El Domingo de Ramos llegó a La Habana el presidente de los Estados Unidos en medio de malos augurios. Esa mañana la policía cubana había reprimido violentamente una manifestación pacífica de las Damas de Blanco, un grupo opositor formado por esposas de presos y expresos políticos. El presidente de Cuba Raúl Castro no fue a recibir al presidente Obama al aeropuerto, no hubo alfombra roja ni bandas militares. El mensaje era claro: Obama había sido invitado, pero no era bienvenido. Para empeorar las cosas, al tocar tierra el Air Force One comenzó a caer un recio aguacero tropical.
Los críticos del Presidente habían advertido que visitar Cuba sería como premiar a una dictadura que no ha correspondido sus gestos conciliadores. La humillación de la llegada parecía confirmar esos temores: la visita podía ser un desastre para el presidente Obama.

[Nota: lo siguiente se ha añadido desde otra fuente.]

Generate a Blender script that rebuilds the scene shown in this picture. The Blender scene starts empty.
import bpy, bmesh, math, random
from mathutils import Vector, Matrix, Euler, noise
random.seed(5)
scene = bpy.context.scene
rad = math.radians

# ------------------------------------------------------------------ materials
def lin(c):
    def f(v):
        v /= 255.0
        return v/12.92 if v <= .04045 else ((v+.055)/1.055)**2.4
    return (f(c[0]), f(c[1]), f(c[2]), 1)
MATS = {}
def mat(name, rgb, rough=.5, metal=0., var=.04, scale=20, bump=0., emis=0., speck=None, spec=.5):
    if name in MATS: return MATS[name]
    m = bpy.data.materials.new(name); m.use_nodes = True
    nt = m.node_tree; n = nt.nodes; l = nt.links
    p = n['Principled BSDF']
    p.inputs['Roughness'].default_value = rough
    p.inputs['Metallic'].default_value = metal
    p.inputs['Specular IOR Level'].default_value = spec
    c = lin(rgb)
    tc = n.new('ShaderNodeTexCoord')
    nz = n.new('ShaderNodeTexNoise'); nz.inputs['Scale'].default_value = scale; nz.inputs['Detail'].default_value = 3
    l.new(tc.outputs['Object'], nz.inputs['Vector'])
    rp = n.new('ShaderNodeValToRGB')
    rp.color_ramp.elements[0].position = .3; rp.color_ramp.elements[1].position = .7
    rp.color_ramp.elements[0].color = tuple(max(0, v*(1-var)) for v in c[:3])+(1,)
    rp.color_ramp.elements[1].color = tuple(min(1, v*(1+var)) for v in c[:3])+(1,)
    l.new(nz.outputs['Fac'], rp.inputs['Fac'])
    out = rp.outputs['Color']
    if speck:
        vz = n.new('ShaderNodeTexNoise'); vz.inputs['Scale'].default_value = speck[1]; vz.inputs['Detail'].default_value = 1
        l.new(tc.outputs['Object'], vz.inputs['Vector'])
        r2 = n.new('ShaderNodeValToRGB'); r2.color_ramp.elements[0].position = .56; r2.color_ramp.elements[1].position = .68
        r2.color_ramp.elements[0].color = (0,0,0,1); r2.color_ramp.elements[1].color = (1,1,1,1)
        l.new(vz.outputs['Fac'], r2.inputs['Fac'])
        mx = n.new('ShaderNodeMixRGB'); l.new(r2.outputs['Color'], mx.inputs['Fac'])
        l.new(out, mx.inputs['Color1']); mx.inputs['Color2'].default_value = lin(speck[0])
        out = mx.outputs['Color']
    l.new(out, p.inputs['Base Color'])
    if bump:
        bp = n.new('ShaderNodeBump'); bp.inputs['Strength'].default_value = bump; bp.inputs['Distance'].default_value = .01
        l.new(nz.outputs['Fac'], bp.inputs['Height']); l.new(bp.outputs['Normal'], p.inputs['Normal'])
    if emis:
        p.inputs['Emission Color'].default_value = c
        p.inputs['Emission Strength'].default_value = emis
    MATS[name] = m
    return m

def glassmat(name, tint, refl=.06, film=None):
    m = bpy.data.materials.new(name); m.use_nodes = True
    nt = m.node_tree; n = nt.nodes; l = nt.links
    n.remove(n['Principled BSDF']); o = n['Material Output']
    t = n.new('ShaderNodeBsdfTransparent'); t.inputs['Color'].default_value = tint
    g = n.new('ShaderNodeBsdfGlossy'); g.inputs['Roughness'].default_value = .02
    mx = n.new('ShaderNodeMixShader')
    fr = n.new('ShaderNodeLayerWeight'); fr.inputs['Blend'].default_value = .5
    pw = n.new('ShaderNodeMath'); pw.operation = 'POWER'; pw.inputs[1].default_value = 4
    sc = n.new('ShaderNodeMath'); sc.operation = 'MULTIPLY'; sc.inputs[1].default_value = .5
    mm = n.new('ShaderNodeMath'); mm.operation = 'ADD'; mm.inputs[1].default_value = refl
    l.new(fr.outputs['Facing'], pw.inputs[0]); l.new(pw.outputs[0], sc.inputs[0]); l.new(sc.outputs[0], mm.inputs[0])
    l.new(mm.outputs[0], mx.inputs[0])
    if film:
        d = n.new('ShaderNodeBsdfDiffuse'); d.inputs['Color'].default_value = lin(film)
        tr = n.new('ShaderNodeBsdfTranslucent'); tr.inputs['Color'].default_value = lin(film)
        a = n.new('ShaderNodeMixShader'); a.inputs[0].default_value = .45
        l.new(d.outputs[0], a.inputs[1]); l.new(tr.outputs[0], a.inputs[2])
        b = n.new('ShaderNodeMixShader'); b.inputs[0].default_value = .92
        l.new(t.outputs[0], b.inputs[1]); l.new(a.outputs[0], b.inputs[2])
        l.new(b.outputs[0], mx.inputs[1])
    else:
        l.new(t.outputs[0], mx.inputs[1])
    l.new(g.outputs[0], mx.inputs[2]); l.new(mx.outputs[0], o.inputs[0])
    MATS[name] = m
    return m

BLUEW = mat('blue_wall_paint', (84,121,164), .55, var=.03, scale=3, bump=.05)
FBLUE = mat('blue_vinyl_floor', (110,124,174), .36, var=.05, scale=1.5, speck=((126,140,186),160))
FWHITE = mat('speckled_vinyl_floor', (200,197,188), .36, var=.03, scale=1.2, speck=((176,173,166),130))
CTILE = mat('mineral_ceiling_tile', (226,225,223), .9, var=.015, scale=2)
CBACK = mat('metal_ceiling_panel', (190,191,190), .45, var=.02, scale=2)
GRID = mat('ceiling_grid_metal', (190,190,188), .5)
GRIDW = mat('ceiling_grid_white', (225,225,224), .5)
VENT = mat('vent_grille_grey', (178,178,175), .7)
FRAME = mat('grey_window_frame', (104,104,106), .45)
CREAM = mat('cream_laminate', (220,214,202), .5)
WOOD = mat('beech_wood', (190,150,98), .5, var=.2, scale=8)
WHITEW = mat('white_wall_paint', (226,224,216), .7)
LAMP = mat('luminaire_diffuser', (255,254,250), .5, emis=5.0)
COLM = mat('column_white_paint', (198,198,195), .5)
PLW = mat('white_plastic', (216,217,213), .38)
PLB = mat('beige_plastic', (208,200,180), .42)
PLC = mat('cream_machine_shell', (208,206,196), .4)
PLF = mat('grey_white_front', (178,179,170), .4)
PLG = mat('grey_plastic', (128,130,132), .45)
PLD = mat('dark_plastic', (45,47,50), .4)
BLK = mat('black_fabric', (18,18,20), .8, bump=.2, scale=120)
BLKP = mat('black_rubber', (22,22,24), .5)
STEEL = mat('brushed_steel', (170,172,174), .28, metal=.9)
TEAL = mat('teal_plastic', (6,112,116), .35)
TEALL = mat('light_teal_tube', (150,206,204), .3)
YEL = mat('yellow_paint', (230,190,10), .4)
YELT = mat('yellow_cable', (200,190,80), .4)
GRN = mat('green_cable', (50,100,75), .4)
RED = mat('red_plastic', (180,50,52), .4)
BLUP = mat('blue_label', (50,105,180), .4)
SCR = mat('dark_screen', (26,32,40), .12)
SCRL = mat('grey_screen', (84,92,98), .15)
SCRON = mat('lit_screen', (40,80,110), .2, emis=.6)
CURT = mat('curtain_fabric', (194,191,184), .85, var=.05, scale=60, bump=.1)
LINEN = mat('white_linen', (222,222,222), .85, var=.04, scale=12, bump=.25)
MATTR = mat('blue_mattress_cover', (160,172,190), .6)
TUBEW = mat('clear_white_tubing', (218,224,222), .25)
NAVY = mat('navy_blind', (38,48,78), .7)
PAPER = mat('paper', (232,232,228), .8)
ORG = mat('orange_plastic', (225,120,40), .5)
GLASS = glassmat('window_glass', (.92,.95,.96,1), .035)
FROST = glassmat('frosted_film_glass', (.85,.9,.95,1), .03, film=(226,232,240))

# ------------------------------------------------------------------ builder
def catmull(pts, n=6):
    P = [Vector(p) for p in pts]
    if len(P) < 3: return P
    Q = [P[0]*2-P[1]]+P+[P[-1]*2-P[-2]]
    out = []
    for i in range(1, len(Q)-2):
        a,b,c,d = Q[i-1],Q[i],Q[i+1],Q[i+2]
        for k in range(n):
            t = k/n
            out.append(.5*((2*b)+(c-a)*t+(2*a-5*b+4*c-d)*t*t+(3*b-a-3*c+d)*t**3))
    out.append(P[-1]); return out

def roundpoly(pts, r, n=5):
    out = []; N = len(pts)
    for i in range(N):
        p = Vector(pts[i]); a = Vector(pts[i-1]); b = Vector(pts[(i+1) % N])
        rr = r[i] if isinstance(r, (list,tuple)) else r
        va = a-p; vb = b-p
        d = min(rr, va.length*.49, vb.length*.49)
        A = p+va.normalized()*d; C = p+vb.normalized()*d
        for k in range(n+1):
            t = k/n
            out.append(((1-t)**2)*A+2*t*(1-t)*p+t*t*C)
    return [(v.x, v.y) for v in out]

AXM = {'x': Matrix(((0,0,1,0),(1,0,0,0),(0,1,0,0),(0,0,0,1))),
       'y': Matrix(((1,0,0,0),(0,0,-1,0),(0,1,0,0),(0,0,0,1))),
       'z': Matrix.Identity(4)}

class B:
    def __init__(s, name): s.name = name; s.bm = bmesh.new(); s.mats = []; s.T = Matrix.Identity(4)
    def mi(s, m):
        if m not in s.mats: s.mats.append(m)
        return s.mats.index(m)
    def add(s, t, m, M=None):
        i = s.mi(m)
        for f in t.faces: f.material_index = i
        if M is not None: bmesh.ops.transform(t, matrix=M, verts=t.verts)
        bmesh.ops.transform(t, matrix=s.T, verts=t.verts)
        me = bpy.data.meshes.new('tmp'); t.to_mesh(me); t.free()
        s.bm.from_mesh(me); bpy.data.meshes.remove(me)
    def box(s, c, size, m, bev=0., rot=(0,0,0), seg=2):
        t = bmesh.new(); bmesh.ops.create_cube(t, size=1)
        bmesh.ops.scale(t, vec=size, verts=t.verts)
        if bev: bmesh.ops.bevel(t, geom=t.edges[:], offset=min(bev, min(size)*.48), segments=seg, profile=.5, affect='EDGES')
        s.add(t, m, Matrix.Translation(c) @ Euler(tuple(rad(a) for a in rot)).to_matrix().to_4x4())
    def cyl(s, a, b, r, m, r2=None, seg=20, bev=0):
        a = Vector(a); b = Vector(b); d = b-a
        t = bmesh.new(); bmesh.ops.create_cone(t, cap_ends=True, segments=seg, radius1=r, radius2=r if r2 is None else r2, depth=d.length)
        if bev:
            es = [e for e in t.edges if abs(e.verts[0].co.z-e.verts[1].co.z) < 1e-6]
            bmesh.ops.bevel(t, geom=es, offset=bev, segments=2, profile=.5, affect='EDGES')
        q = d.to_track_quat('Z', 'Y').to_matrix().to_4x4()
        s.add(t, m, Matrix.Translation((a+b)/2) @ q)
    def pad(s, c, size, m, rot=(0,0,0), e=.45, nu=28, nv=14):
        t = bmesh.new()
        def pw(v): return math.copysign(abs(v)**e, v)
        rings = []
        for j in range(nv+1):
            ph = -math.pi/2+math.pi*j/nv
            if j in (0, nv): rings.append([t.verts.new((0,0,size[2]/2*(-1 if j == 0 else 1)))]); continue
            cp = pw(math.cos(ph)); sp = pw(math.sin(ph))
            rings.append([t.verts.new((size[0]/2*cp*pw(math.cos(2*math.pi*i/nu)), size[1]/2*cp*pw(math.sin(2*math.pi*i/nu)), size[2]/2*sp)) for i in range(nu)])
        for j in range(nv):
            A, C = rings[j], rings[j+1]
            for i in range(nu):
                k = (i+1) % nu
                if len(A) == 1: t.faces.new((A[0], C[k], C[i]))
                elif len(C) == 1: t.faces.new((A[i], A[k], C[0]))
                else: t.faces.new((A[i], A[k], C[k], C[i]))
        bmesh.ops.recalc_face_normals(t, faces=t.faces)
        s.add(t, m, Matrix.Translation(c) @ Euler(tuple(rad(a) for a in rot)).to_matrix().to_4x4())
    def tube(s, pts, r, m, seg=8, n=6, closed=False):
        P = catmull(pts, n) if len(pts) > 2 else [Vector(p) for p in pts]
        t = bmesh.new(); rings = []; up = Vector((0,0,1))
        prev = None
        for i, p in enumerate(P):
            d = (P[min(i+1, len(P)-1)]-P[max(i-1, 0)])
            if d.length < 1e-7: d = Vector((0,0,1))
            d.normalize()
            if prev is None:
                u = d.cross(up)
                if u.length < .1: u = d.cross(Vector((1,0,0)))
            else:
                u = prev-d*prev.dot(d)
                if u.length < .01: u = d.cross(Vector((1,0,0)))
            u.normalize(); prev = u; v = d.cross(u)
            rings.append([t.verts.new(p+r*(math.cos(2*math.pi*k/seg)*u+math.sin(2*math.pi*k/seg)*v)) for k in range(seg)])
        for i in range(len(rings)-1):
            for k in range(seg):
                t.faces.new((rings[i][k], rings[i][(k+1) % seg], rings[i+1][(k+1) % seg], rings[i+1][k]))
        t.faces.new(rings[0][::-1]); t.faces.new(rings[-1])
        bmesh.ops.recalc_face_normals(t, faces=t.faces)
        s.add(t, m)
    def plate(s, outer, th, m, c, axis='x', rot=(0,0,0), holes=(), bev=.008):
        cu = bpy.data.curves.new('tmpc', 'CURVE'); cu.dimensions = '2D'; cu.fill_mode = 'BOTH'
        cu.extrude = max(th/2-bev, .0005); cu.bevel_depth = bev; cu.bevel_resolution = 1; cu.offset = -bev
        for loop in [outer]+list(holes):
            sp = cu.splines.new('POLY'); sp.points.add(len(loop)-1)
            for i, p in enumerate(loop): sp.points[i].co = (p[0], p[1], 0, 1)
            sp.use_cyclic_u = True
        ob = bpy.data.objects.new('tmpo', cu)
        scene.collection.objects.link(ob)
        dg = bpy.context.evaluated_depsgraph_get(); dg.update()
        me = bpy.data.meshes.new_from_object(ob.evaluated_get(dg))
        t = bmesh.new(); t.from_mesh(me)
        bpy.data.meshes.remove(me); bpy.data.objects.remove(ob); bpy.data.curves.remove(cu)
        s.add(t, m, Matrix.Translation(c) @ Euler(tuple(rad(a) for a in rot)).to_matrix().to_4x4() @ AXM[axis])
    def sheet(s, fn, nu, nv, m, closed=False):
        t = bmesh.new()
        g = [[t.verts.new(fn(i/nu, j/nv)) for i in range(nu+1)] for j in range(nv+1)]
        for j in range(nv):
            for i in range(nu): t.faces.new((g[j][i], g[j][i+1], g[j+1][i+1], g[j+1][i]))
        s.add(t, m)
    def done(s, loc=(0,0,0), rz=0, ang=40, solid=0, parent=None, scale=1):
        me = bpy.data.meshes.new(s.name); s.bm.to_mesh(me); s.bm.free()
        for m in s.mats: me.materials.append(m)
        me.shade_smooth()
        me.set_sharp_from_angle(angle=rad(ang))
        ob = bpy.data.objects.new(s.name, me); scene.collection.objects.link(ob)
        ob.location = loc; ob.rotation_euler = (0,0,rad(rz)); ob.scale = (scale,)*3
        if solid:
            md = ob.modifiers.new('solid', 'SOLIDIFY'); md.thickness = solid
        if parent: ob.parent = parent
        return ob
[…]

Pero entonces se abrió la puerta de la nave. Barack Obama, paraguas en mano, bajó la escalerilla protegiendo a su esposa de la lluvia. Detrás venían sus hijas y su suegra. Para quien no haya vivido bajo un régimen totalitario es difícil imaginar el valor de esa imagen. Para los gobernantes cubanos, que nunca aparecen con sus cónyuges —ni bajo la lluvia ni en días radiantes—, aquel hombre sosteniendo el paraguas y seguido por sus hijas era el primer “escándalo” de la visita.
El presidente Obama y su familia fueron del aeropuerto a recorrer La Habana Vieja, llegaron hasta la Catedral y saludaron al cardenal Jaime Ortega. Luego fueron a comer a un restaurante privado. (Durante tres décadas el gobierno prohibió todo negocio privado en la Isla.)
Obama comenzaba así su visita rindiendo homenaje a dos valores que el gobierno cubano trató de aniquilar en los últimos 57 años: la fe de los cubanos en Dios y en su propia iniciativa.
Al otro día se realizó una conferencia de prensa. Antes de la inspirada —e impecable— intervención de Obama, los cubanos vieron a un Raúl Castro que a duras penas lograba leer un texto gris y desangelado. Luego vinieron las preguntas de la prensa. The New York Times describió lapidariamente la escena en un editorial:
En el Sr. Obama los cubanos vieron a un estadista elocuente a pocos meses de dejar su cargo. En el Sr. Castro vieron a un autócrata gruñón que era incapaz siquiera de formular oraciones coherentes cuando un periodista le preguntó por qué su gobierno sigue llevando a la cárcel a los ciudadanos cubanos por sus opiniones políticas.
El martes en la mañana, el presidente Obama dio un discurso en el Teatro Nacional. “Cultivo una rosa blanca”, dijo Obama en español, citando el famoso verso de José Martí. El discurso, que comienza reconociendo la complicada historia de las relaciones entre los dos países, es un llamado a poner la mirada en el futuro.
Obama también dejó en claro las diferencias que hay entre los dos gobiernos. Y lo hizo con una confesión de fe democrática:
Creo que los ciudadanos deben tener la libertad de decir lo que piensan sin miedo, de organizarse y criticar a su gobierno, y de protestar pacíficamente […] Creo que cada persona debe tener la libertad de practicar su religión en paz y públicamente. Y, sí, creo que los electores deben poder elegir a sus gobiernos en elecciones libres y democráticas.
Lo decía en un país donde todos los días los ciudadanos son reprimidos por expresar lo que piensan, donde desde hace 57 años el líder supremo tiene el mismo apellido, donde hay un solo partido legalmente permitido y todos los medios de comunicación están en manos del gobierno; y donde la última elección democrática se celebró en 1952. Y lo dijo ante el máximo responsable de la situación actual: Raúl Castro.
“Yo he venido aquí a enterrar los últimos remanentes de la Guerra Fría en las Américas”, afirmó Obama. La frase puede referirse al enfrentamiento entre los dos países, pero también al anacronismo de un gobierno perpetuo que dice profesar un ideología fallida.
En cualquier caso, el entierro es tarea complicada. En Cuba parecen enfrentarse dos alternativas: la reconciliación o la resignación. La reconciliación supone la superación de una historia traumática —y del sistema que la causó—, y la decisión de perdonar y mirar al futuro. La resignación equivale a aceptar que nada puede ser cambiado sin la voluntad de los que nada, en esencia, quisieran cambiar. Obama parece inclinarse por una trabajosa, pero legítima, reconciliación.
No hay ninguna garantía de que su nueva política vaya a lograrlo. Las críticas a su decisión de ir a Cuba son válidas, pero el presidente Obama ejecutó su plan con una maestría y una elegancia que merecen elogio, y que los cubanos recordarán por mucho tiempo.